> **WHAT TO DO**
Extract, in full, the lines below, beginning at the first and ending with the line that contains "return EYE + d*((val-EYE[i])/d[i])". Pictures do not belong in the copy.

· · · · · · ·

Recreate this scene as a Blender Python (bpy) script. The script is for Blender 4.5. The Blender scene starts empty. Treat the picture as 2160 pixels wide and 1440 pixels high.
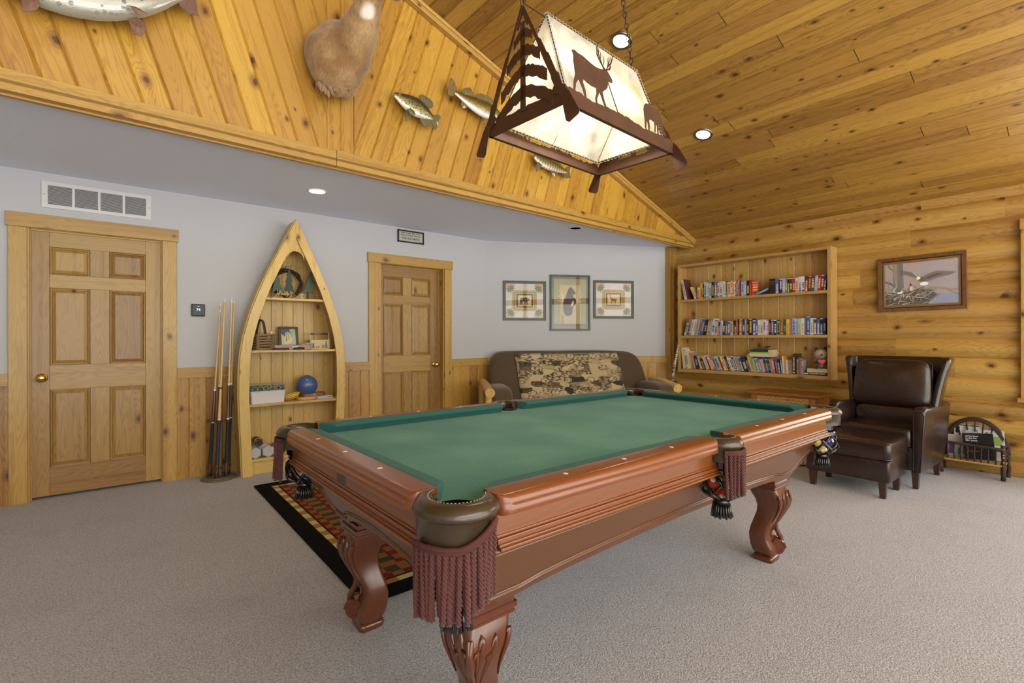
import bpy, bmesh, math, random
from mathutils import Vector as V, Matrix
random.seed(7)
S = bpy.context.scene
COL = S.collection
PI = math.pi
# ------------------------------------------------------------------ camera model (18 mm class lens, level, eye height 1.206 m)
CF, CHY, CYAW, CROLL, CH = 1037.28, 713.28, math.radians(50.592), math.radians(-0.1404), 1.206
FW = V((math.cos(CYAW), math.sin(CYAW), 0)); RT = V((math.sin(CYAW), -math.cos(CYAW), 0)); UP = V((0, 0, 1)); EYE = V((0, 0, CH))

def ray(px, py):
    u = px-1080; v = CHY-py; c = math.cos(CROLL); s = math.sin(CROLL)
    return CF*FW + (u*c-v*s)*RT + (u*s+v*c)*UP

def at(px, py, ax, val):            # measured point: where the sight line meets the plane ax = val
    d = ray(px, py); i = 'XYZ'.index(ax)
    return EYE + d*((val-EYE[i])/d[i])

def on(px, py, p0, n):
    d = ray(px, py); n = V(n)
    return EYE + d*((V(p0)-EYE).dot(n)/d.dot(n))

# ------------------------------------------------------------------ materials
def srgb(r, g, b):
    f = lambda c: (c/255/12.92) if c/255 <= .04045 else ((c/255+.055)/1.055)**2.4
    return (f(r), f(g), f(b), 1)

class NT:
    def __init__(s, name):
        s.m = bpy.data.materials.new(name); s.m.use_nodes = True
        s.t = s.m.node_tree; s.t.nodes.clear()
        s.o = s.t.nodes.new('ShaderNodeOutputMaterial'); s.b = s.t.nodes.new('ShaderNodeBsdfPrincipled')
        s.t.links.new(s.b.outputs[0], s.o.inputs[0])
    def n(s, ty, ins=None, **kw):
        x = s.t.nodes.new('ShaderNode'+ty)
        for k, v in kw.items(): setattr(x, k, v)
        for k, v in (ins or {}).items(): s.set(x.inputs[k], v)
        return x
    def set(s, inp, v):
        if isinstance(v, bpy.types.NodeSocket): s.t.links.new(v, inp)
        elif isinstance(v, bpy.types.Node): s.t.links.new(v.outputs[0], inp)
        else: inp.default_value = v
    def p(s, **kw):
        for k, v in kw.items(): s.set(s.b.inputs[k.replace('_', ' ')], v)
    def math(s, op, a, b=0.0, c=None, clamp=False):
        x = s.n('Math', operation=op, use_clamp=clamp); s.set(x.inputs[0], a); s.set(x.inputs[1], b)
        if c is not None: s.set(x.inputs[2], c)
        return x.outputs[0]
    def mix(s, f, a, b, mode='MIX'):
        x = s.n('Mix', data_type='RGBA', blend_type=mode)
        s.set(x.inputs[0], f); s.set(x.inputs[6], a); s.set(x.inputs[7], b)
        return x.outputs[2]
    def ramp(s, f, stops, interp='LINEAR'):
        x = s.n('ValToRGB'); s.set(x.inputs[0], f); cr = x.color_ramp; cr.interpolation = interp
        while len(cr.elements) < len(stops): cr.elements.new(1)
        for e, (p_, c_) in zip(cr.elements, stops):
            e.position = p_; e.color = c_ if len(c_) == 4 else (*c_, 1)
        return x.outputs[0]
    def smooth(s, x, a, b):
        m = s.n('MapRange', interpolation_type='SMOOTHSTEP'); s.set(m.inputs[0], x)
        m.inputs[1].default_value = a; m.inputs[2].default_value = b
        return m.outputs[0]
    def bump(s, h, st=.3, dist=.002):
        b = s.n('Bump'); s.set(b.inputs['Height'], h); b.inputs['Strength'].default_value = st; b.inputs['Distance'].default_value = dist
        s.set(s.b.inputs['Normal'], b.outputs[0])

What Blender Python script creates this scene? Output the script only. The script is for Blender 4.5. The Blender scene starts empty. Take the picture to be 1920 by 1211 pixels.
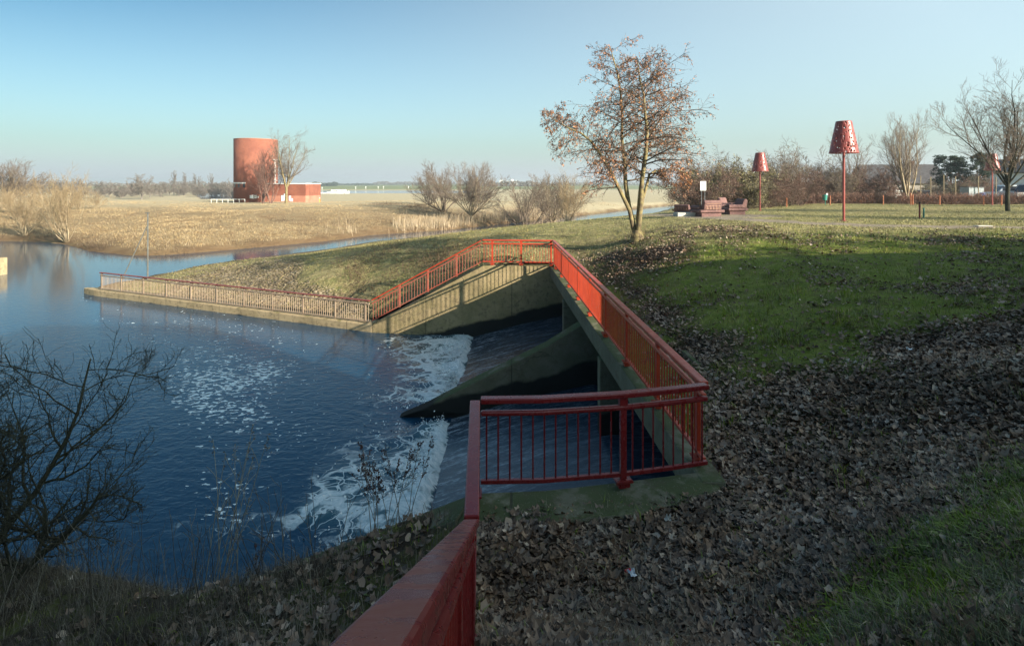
import bpy, math, random
import numpy as np
from mathutils import Vector

rng = np.random.default_rng(11)
random.seed(5)
SC = bpy.context.scene
COL = SC.collection
HZ, FPX, CAMZ, WATER = 343.0, 1050.0, 3.52, -3.2
PI = math.pi


def P(u, v, z):                       # world point at height z seen at photo pixel (u, v)
    d = (CAMZ - z) * FPX / (v - HZ)
    return np.array([(u - 960) * d / FPX, d, z])


def D(u, v, d):                       # world point at depth d
    return np.array([(u - 960) * d / FPX, d, CAMZ - (v - HZ) * d / FPX])


# ------------------------------------------------------------------ object helpers
def tag(o, label=None, cat=None, group=None, kind=None):
    if label: o['label'] = label
    if cat: o['category'] = cat
    if group: o['group'] = group
    if kind: o['kind'] = kind
    return o


def empty(name, loc=(0, 0, 0), rz=0.0, label=None, cat=None, group=None, scale=None):
    o = bpy.data.objects.new(name, None)
    COL.objects.link(o)
    o.location = loc
    o.rotation_euler = (0, 0, rz)
    o.empty_display_size = 0.2
    if scale is not None: o.scale = (scale, scale, scale) if np.isscalar(scale) else scale
    return tag(o, label, cat, group)


def np_mesh(name, V, faces, smooth=False):
    me = bpy.data.meshes.new(name)
    V = np.asarray(V, dtype=np.float32).reshape(-1, 3)
    faces = [np.asarray(f, dtype=np.int32) for f in faces if len(f)]
    me.vertices.add(len(V))
    me.vertices.foreach_set('co', V.ravel())
    nl = sum(f.size for f in faces)
    nf = sum(len(f) for f in faces)
    me.loops.add(nl)
    me.polygons.add(nf)
    me.loops.foreach_set('vertex_index', np.concatenate([f.ravel() for f in faces]))
    sizes = np.concatenate([np.full(len(f), f.shape[1]) for f in faces])
    starts = np.concatenate([[0], np.cumsum(sizes)[:-1]]).astype(np.int32)
    me.polygons.foreach_set('loop_start', starts)
    if smooth: me.polygons.foreach_set('use_smooth', np.ones(nf, dtype=bool))
    me.update(calc_edges=True)
    me.validate()
    return me


def link(name, me, mat=None, parent=None, loc=None, rz=0.0):
    o = bpy.data.objects.new(name, me)
    COL.objects.link(o)
    if mat is not None and not me.materials: me.materials.append(mat)
    if parent is not None: o.parent = parent
    if loc is not None: o.location = loc
    if rz: o.rotation_euler = (0, 0, rz)
    return o


class MB:
    """collects simple solids into one mesh"""
    def __init__(s): s.V, s.F, s.n = [], [], 0

    def add(s, V, F):
        V = np.asarray(V, float).reshape(-1, 3)
        s.V.append(V)
        for f in F: s.F.append([i + s.n for i in f])
        s.n += len(V)

    def box(s, c, size, rz=0.0, taper=1.0):
        x, y, z = [k / 2 for k in size]
        ca, sa = math.cos(rz), math.sin(rz)
        V = []
        for dz, t in ((-z, 1.0), (z, taper)):
            for dx, dy in ((-x, -y), (x, -y), (x, y), (-x, y)):
                dx, dy = dx * t, dy * t
                V.append((c[0] + dx * ca - dy * sa, c[1] + dx * sa + dy * ca, c[2] + dz))
        s.add(V, [(3, 2, 1, 0), (4, 5, 6, 7), (0, 1, 5, 4), (1, 2, 6, 5), (2, 3, 7, 6), (3, 0, 4, 7)])
        return s

    def prism(s, poly, z0, z1):       # poly: xy outline (counter-clockwise); z0,z1 scalars or lists
        n = len(poly)
        z0 = [z0] * n if np.isscalar(z0) else z0
        z1 = [z1] * n if np.isscalar(z1) else z1
        V = [(p[0], p[1], z) for p, z in zip(poly, z0)] + [(p[0], p[1], z) for p, z in zip(poly, z1)]
        F = [tuple(range(n - 1, -1, -1)), tuple(range(n, 2 * n))]
        F += [(i, (i + 1) % n, n + (i + 1) % n, n + i) for i in range(n)]
        s.add(V, F)
        return s

    def extrude_y(s, prof, y0, y1):   # profile in xz, extruded between y0 and y1 (scalars or per-point lists)
        n = len(prof)
        y0 = [y0] * n if np.isscalar(y0) else y0
        y1 = [y1] * n if np.isscalar(y1) else y1
        V = [(p[0], y, p[1]) for p, y in zip(prof, y0)] + [(p[0], y, p[1]) for p, y in zip(prof, y1)]
        F = [tuple(range(n)), tuple(range(2 * n - 1, n - 1, -1))]
        F += [((i + 1) % n, i, n + i, n + (i + 1) % n) for i in range(n)]
        s.add(V, F)
        return s

    def tube(s, pts, rad, k=8, cap=True):
        pts = [np.asarray(p, float) for p in pts]
        rad = [rad] * len(pts) if np.isscalar(rad) else rad
        V, F = [], []
        t0 = pts[-1] - pts[0]
        ref = np.array([0, 0, 1.0]) if abs(t0[2]) < 0.8 * np.linalg.norm(t0) else np.array([1.0, 0, 0])
        for i, p in enumerate(pts):
            t = pts[min(i + 1, len(pts) - 1)] - pts[max(i - 1, 0)]
            t = t / (np.linalg.norm(t) + 1e-9)
            a = np.cross(t, ref); a /= np.linalg.norm(a) + 1e-9
            b = np.cross(t, a)
            for j in range(k):
                w = 2 * PI * j / k
                V.append(p + rad[i] * (a * math.cos(w) + b * math.sin(w)))
        for i in range(len(pts) - 1):
            for j in range(k):
                F.append((i * k + j, i * k + (j + 1) % k, (i + 1) * k + (j + 1) % k, (i + 1) * k + j))
        if cap:
            F.append(tuple(range(k - 1, -1, -1)))
            F.append(tuple((len(pts) - 1) * k + j for j in range(k)))
        s.add(V, F)
        return s

    def sweep(s, pts, w, h, ends=True):
        """rectangular bar along a polyline, mitred in plan; pts are the TOP centre line"""
        pts = [np.asarray(p, float) for p in pts]
        n = len(pts)
        V = []
        for i in range(n):
            d1 = pts[i] - pts[i - 1] if i > 0 else pts[1] - pts[0]
            d2 = pts[i + 1] - pts[i] if i < n - 1 else pts[-1] - pts[-2]
            a = np.array([d1[0], d1[1]]); a /= np.linalg.norm(a) + 1e-9
            b = np.array([d2[0], d2[1]]); b /= np.linalg.norm(b) + 1e-9
            na, nb = np.array([-a[1], a[0]]), np.array([-b[1], b[0]])
            m = na + nb; m /= np.linalg.norm(m) + 1e-9
            m = m / max(0.4, float(np.dot(m, na)))
            for sx, dz in ((-1, 0), (1, 0), (1, -h), (-1, -h)):
                V.append((pts[i][0] + m[0] * sx * w / 2, pts[i][1] + m[1] * sx * w / 2, pts[i][2] + dz))
        F = []
        for i in range(n - 1):
            for j in range(4):
                F.append((i * 4 + j, (i + 1) * 4 + j, (i + 1) * 4 + (j + 1) % 4, i * 4 + (j + 1) % 4))
        F.append((0, 1, 2, 3)); F.append(tuple((n - 1) * 4 + j for j in (3, 2, 1, 0)))
        s.add(V, F)
        return s

    def lathe(s, prof, k=32, c=(0, 0, 0), cap=True):
        V, F = [], []
        for r, z in prof:
            for j in range(k):
                w = 2 * PI * j / k
                V.append((c[0] + r * math.cos(w), c[1] + r * math.sin(w), c[2] + z))
        for i in range(len(prof) - 1):
            for j in range(k):
                F.append((i * k + j, i * k + (j + 1) % k, (i + 1) * k + (j + 1) % k, (i + 1) * k + j))
        if cap:
            F.append(tuple(range(k - 1, -1, -1))); F.append(tuple((len(prof) - 1) * k + j for j in range(k)))
        s.add(V, F)
        return s

    def mesh(s, name):
        me = bpy.data.meshes.new(name)
        me.from_pydata(np.concatenate(s.V).tolist(), [], s.F)
        me.update()
        return me

    def build(s, name, mat, parent=None, bevel=0.0, smooth=False, loc=None, rz=0.0):
        o = link(name, s.mesh(name), mat, parent, loc, rz)
        if bevel:
            b = o.modifiers.new('bevel', 'BEVEL'); b.width = bevel; b.segments = 2; b.limit_method = 'ANGLE'
        if smooth:
            for p in o.data.polygons: p.use_smooth = True
        return o


# ------------------------------------------------------------------ materials
def new_mat(name):
    m = bpy.data.materials.new(name)
    m.use_nodes = True
    nt = m.node_tree
    for n in list(nt.nodes): nt.nodes.remove(n)
    out = nt.nodes.new('ShaderNodeOutputMaterial')
    b = nt.nodes.new('ShaderNodeBsdfPrincipled')
    nt.links.new(b.outputs[0], out.inputs[0])
    return m, nt, b


class N:
    """tiny node-graph helper"""
    def __init__(s, nt): s.nt = nt

    def node(s, t, **kw):
        n = s.nt.nodes.new(t)
        for k, v in kw.items(): setattr(n, k, v)
        return n

    def put(s, sock, v):
        if hasattr(v, 'is_output') or hasattr(v, 'links'): s.nt.links.new(v, sock)
        elif v is not None:
            try: sock.default_value = v
            except Exception: sock.default_value = (*v, 1.0) if len(v) == 3 else v

    def pos(s): return s.node('ShaderNodeNewGeometry').outputs['Position']
    def normal(s): return s.node('ShaderNodeNewGeometry').outputs['Normal']
    def obj(s): return s.node('ShaderNodeTexCoord').outputs['Object']
    def rand(s): return s.node('ShaderNodeNewGeometry').outputs['Random Per Island']

    def attr(s, name, out='Fac'): return s.node('ShaderNodeAttribute', attribute_name=name).outputs[out]

    def scale(s, vec, sc):
        n = s.node('ShaderNodeMapping'); s.put(n.inputs['Vector'], vec); n.inputs['Scale'].default_value = sc
        return n.outputs[0]

    def noise(s, vec, sc, detail=4, rough=0.55, dist=0.0, out=0):
        n = s.node('ShaderNodeTexNoise')
        s.put(n.inputs['Vector'], vec); n.inputs['Scale'].default_value = sc; n.inputs['Detail'].default_value = detail
        n.inputs['Roughness'].default_value = rough; n.inputs['Distortion'].default_value = dist
        return n.outputs[out]

    def voro(s, vec, sc, feature='F1', out=0):
        n = s.node('ShaderNodeTexVoronoi', feature=feature)
        s.put(n.inputs['Vector'], vec); n.inputs['Scale'].default_value = sc
        return n.outputs[out]

    def math(s, op, a, b=None, c=None, clamp=False):
        n = s.node('ShaderNodeMath', operation=op, use_clamp=clamp)
        s.put(n.inputs[0], a)
        if b is not None: s.put(n.inputs[1], b)
        if c is not None: s.put(n.inputs[2], c)
        return n.outputs[0]

    def ramp(s, v, a, b, lo=0.0, hi=1.0):   # smoothstep from a to b
        n = s.node('ShaderNodeMapRange', interpolation_type='SMOOTHSTEP')
        s.put(n.inputs['Value'], v); s.put(n.inputs['From Min'], a); s.put(n.inputs['From Max'], b)
        n.inputs['To Min'].default_value = lo; n.inputs['To Max'].default_value = hi
        return n.outputs[0]

    def mix(s, f, a, b):
        n = s.node('ShaderNodeMix', data_type='RGBA')
        s.put(n.inputs['Factor'], f); s.put(n.inputs['A'] if False else n.inputs[6], a); s.put(n.inputs[7], b)
        return n.outputs[2]

    def vadd(s, a, b):
        n = s.node('ShaderNodeVectorMath', operation='ADD'); s.put(n.inputs[0], a); s.put(n.inputs[1], b)
        return n.outputs[0]

    def xyz(s, v):
        n = s.node('ShaderNodeSeparateXYZ'); s.put(n.inputs[0], v); return n.outputs

    def bump(s, h, strength=0.3, dist=0.05):
        n = s.node('ShaderNodeBump'); s.put(n.inputs['Height'], h)
        n.inputs['Strength'].default_value = strength; n.inputs['Distance'].default_value = dist
        return n.outputs[0]


def mat_var(name, c1, c2, sc=3.0, rough=0.7, bump=0.0, spec=0.3, metal=0.0, c3=None, sc3=20.0, lo3=0.6, island=False, obj=True):
    """two-tone mottled surface; c3 is a third colour in small specks"""
    m, nt, b = new_mat(name)
    g = N(nt)
    v = g.obj() if obj else g.pos()
    n1 = g.noise(v, sc, 5)
    f = g.ramp(n1, 0.35, 0.65)
    if island: f = g.math('ADD', g.math('MULTIPLY', f, 0.3), g.math('MULTIPLY', g.rand(), 0.7))
    c = g.mix(f, (*c1, 1), (*c2, 1))
    if c3 is not None:
        c = g.mix(g.ramp(g.noise(v, sc3, 3), lo3, lo3 + 0.1), c, (*c3, 1))
    g.put(b.inputs['Base Color'], c)
    b.inputs['Roughness'].default_value = rough
    b.inputs['Specular IOR Level'].default_value = spec
    b.inputs['Metallic'].default_value = metal
    if bump: g.put(b.inputs['Normal'], g.bump(g.noise(v, sc * 6, 4), bump, 0.03))
    return m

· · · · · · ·

> **WRITTEN SOLUTION**
Recreate this scene as a Blender Python (bpy) script. The script is for Blender 4.5. The Blender scene starts empty. Treat the picture as 2160 pixels wide and 1440 pixels high.
import bpy, bmesh, math, random
from mathutils import Vector as V, Matrix
random.seed(7)
S = bpy.context.scene
COL = S.collection
PI = math.pi
# ------------------------------------------------------------------ camera model (18 mm class lens, level, eye height 1.206 m)
CF, CHY, CYAW, CROLL, CH = 1037.28, 713.28, math.radians(50.592), math.radians(-0.1404), 1.206
FW = V((math.cos(CYAW), math.sin(CYAW), 0)); RT = V((math.sin(CYAW), -math.cos(CYAW), 0)); UP = V((0, 0, 1)); EYE = V((0, 0, CH))

def ray(px, py):
    u = px-1080; v = CHY-py; c = math.cos(CROLL); s = math.sin(CROLL)
    return CF*FW + (u*c-v*s)*RT + (u*s+v*c)*UP

def at(px, py, ax, val):            # measured point: where the sight line meets the plane ax = val
    d = ray(px, py); i = 'XYZ'.index(ax)
    return EYE + d*((val-EYE[i])/d[i])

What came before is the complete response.